━━ Raw data
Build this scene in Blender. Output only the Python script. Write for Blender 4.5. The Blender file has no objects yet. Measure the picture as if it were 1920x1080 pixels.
━━━━
━━ Raw data
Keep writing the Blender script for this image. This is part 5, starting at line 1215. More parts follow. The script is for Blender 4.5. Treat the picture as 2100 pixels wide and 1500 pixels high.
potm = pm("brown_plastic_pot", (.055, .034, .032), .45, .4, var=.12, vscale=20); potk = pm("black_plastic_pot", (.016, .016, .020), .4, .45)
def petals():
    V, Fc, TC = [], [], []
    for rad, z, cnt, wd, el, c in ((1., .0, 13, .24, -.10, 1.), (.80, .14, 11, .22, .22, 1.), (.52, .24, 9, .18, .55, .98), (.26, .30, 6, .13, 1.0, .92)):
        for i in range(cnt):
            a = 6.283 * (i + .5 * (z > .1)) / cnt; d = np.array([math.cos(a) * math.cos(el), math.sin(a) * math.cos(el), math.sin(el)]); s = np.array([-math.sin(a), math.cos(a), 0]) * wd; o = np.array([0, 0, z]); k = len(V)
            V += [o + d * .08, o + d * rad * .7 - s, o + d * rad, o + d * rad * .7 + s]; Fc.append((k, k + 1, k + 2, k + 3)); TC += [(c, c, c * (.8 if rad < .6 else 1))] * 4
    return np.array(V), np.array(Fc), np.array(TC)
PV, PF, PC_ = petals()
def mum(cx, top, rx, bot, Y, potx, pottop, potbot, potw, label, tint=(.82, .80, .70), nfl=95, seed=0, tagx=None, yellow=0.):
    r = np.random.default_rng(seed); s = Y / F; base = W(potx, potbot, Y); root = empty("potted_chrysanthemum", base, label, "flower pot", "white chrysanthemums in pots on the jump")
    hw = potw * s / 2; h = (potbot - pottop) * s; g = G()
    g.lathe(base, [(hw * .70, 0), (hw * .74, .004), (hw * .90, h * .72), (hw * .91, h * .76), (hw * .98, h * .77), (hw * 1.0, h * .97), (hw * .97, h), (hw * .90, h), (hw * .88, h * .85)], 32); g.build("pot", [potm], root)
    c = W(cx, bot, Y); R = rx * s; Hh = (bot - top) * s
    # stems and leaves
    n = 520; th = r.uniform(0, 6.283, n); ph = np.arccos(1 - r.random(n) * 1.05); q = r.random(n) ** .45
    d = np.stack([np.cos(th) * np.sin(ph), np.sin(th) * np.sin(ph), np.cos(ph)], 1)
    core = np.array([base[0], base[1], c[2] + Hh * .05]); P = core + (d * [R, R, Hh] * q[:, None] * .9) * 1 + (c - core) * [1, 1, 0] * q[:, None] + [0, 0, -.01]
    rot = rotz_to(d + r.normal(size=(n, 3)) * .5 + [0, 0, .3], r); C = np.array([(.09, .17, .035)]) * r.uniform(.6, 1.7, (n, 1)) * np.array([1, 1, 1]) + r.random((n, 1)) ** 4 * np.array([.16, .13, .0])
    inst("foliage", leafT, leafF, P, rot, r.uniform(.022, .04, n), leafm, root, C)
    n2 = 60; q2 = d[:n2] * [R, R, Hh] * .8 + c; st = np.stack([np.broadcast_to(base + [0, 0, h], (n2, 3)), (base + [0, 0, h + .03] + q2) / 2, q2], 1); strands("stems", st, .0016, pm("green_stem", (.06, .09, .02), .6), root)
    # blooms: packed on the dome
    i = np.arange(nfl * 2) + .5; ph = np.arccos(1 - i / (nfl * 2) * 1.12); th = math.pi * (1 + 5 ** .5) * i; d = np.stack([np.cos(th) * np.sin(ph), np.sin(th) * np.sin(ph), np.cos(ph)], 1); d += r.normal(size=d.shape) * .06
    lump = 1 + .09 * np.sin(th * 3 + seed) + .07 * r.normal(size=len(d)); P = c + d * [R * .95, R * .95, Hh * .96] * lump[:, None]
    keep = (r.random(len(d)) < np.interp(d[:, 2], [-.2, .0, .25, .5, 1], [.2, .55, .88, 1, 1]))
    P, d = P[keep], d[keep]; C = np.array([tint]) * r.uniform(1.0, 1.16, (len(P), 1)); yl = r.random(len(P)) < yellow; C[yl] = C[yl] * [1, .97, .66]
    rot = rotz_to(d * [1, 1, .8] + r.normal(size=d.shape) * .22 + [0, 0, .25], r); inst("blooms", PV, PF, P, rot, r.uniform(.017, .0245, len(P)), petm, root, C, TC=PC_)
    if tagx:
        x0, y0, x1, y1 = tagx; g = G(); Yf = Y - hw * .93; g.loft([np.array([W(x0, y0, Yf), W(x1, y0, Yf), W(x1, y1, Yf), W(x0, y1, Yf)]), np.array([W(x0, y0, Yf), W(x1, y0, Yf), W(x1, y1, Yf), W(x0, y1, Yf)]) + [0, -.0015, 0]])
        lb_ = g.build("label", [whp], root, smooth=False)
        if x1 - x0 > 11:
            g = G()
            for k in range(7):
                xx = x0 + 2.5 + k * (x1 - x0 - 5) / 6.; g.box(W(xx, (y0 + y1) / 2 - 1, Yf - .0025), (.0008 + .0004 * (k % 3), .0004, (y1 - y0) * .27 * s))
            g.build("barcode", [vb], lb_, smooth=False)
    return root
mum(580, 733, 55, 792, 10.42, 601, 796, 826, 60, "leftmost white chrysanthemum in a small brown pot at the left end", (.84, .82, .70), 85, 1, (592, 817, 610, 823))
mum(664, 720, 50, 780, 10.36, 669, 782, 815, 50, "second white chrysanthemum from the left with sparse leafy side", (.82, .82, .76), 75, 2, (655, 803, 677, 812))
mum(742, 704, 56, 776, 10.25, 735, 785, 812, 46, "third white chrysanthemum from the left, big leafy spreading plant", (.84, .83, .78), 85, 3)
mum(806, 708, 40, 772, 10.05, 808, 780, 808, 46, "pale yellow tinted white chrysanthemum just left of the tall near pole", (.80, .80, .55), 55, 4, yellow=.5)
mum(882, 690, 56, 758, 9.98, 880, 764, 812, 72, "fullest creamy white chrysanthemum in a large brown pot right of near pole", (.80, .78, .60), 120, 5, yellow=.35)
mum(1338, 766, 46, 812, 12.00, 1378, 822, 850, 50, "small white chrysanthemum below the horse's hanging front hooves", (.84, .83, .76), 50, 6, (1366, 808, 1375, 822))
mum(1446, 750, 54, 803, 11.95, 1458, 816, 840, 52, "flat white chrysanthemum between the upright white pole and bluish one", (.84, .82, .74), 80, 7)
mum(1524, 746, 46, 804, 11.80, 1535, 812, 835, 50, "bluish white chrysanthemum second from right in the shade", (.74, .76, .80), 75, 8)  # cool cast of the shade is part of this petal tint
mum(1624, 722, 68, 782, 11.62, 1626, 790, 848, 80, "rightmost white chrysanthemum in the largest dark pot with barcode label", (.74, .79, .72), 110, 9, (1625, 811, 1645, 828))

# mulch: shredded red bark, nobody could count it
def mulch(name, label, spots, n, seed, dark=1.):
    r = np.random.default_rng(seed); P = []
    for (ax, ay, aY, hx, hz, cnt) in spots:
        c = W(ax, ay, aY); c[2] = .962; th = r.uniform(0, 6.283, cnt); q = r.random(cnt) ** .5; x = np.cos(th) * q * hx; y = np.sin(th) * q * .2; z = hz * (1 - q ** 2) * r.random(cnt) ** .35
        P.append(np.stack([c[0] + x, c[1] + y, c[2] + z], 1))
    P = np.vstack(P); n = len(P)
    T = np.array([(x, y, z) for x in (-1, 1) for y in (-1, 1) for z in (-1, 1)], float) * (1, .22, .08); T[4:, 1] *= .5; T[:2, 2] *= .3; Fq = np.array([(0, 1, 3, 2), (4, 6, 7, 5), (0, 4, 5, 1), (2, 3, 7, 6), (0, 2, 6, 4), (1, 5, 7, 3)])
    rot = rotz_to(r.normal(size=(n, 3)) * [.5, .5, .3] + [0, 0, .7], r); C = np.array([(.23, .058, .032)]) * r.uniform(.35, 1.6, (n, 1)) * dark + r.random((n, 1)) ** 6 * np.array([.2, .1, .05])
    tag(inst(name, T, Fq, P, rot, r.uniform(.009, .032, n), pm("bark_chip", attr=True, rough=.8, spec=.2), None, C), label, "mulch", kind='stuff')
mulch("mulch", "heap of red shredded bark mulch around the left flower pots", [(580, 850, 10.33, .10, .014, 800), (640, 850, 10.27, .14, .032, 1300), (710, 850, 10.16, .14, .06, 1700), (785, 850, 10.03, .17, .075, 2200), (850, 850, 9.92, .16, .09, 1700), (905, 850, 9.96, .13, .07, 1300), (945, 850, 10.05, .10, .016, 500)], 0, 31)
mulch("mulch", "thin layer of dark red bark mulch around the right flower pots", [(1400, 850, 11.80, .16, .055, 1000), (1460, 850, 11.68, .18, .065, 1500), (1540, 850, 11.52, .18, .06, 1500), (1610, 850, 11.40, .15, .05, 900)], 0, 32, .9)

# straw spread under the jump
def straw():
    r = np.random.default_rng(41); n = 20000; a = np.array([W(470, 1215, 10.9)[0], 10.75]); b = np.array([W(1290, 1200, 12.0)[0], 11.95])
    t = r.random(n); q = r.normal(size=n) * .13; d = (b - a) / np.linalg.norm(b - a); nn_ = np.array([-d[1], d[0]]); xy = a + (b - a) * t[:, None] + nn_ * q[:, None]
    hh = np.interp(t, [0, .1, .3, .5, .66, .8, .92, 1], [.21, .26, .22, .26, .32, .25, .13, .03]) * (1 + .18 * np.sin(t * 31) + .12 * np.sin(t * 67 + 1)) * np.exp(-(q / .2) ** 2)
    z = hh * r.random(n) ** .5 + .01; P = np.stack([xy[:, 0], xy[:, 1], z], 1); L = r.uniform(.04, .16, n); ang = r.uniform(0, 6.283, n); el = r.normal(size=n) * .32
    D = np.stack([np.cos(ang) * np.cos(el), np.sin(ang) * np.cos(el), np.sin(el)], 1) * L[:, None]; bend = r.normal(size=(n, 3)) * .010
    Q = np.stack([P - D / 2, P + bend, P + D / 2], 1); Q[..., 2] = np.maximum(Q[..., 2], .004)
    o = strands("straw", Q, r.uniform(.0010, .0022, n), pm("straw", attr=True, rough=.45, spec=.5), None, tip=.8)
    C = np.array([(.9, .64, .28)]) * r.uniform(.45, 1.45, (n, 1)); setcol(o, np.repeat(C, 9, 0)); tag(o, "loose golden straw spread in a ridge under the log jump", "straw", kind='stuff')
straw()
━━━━
> **What is required**
Print the lines from the line containing "(.74, .76, .80), 75, 8)" to the line containing "900)], 0, 32, .9)", both ends included, exactly and with nothing added.

> **Answer for the task**
mum(1524, 746, 46, 804, 11.80, 1535, 812, 835, 50, "bluish white chrysanthemum second from right in the shade", (.74, .76, .80), 75, 8)  # cool cast of the shade is part of this petal tint
mum(1624, 722, 68, 782, 11.62, 1626, 790, 848, 80, "rightmost white chrysanthemum in the largest dark pot with barcode label", (.74, .79, .72), 110, 9, (1625, 811, 1645, 828))

# mulch: shredded red bark, nobody could count it
def mulch(name, label, spots, n, seed, dark=1.):
    r = np.random.default_rng(seed); P = []
    for (ax, ay, aY, hx, hz, cnt) in spots:
        c = W(ax, ay, aY); c[2] = .962; th = r.uniform(0, 6.283, cnt); q = r.random(cnt) ** .5; x = np.cos(th) * q * hx; y = np.sin(th) * q * .2; z = hz * (1 - q ** 2) * r.random(cnt) ** .35
        P.append(np.stack([c[0] + x, c[1] + y, c[2] + z], 1))
    P = np.vstack(P); n = len(P)
    T = np.array([(x, y, z) for x in (-1, 1) for y in (-1, 1) for z in (-1, 1)], float) * (1, .22, .08); T[4:, 1] *= .5; T[:2, 2] *= .3; Fq = np.array([(0, 1, 3, 2), (4, 6, 7, 5), (0, 4, 5, 1), (2, 3, 7, 6), (0, 2, 6, 4), (1, 5, 7, 3)])
    rot = rotz_to(r.normal(size=(n, 3)) * [.5, .5, .3] + [0, 0, .7], r); C = np.array([(.23, .058, .032)]) * r.uniform(.35, 1.6, (n, 1)) * dark + r.random((n, 1)) ** 6 * np.array([.2, .1, .05])
    tag(inst(name, T, Fq, P, rot, r.uniform(.009, .032, n), pm("bark_chip", attr=True, rough=.8, spec=.2), None, C), label, "mulch", kind='stuff')
mulch("mulch", "heap of red shredded bark mulch around the left flower pots", [(580, 850, 10.33, .10, .014, 800), (640, 850, 10.27, .14, .032, 1300), (710, 850, 10.16, .14, .06, 1700), (785, 850, 10.03, .17, .075, 2200), (850, 850, 9.92, .16, .09, 1700), (905, 850, 9.96, .13, .07, 1300), (945, 850, 10.05, .10, .016, 500)], 0, 31)
mulch("mulch", "thin layer of dark red bark mulch around the right flower pots", [(1400, 850, 11.80, .16, .055, 1000), (1460, 850, 11.68, .18, .065, 1500), (1540, 850, 11.52, .18, .06, 1500), (1610, 850, 11.40, .15, .05, 900)], 0, 32, .9)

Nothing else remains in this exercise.